Without any faith, nihilism will become a stronger force leading to the ultimate "post-modernism" which is the destruction of much of civilization. I am not 100% sure where you were headed with your second definition. Maybe we agree. I only respond because there is still low-key conflict of sorts between many scientists and those who also "include" faith in their philosophy. I do not think that the 2 are mutually exclusive as do many who call themselves only "scientists."

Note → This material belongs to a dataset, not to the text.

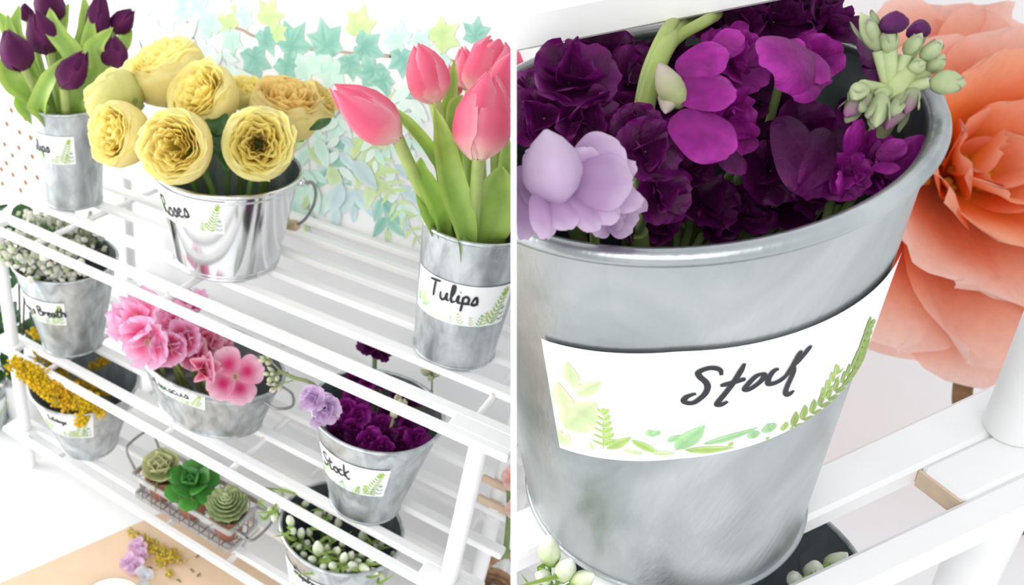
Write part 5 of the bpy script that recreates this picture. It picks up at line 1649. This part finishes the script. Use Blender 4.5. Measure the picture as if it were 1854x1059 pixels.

BackToBasics| 10.11.12 @ 1:15AM
I meant this as a reply to John II
shearwater| 10.12.12 @ 11:24PM
The churches that faithfully teach the ancient truths as still relevant and healthy are the churches that are thriving. Those which have being neutralized did so by adopting humanistic psychology in lieu of the Bible and superior to it. Further, liberal main line churches have actually questioned the Bible's relevance as a rule for life and conduct as an oracle from God through holy men who were moved by his spirit to write it. One of the fundamnetal doctrines of the church is that the Bible is the authoritative source for everything we need to know regarding God and the salvation from sin that he provides to us through Jesus Christ.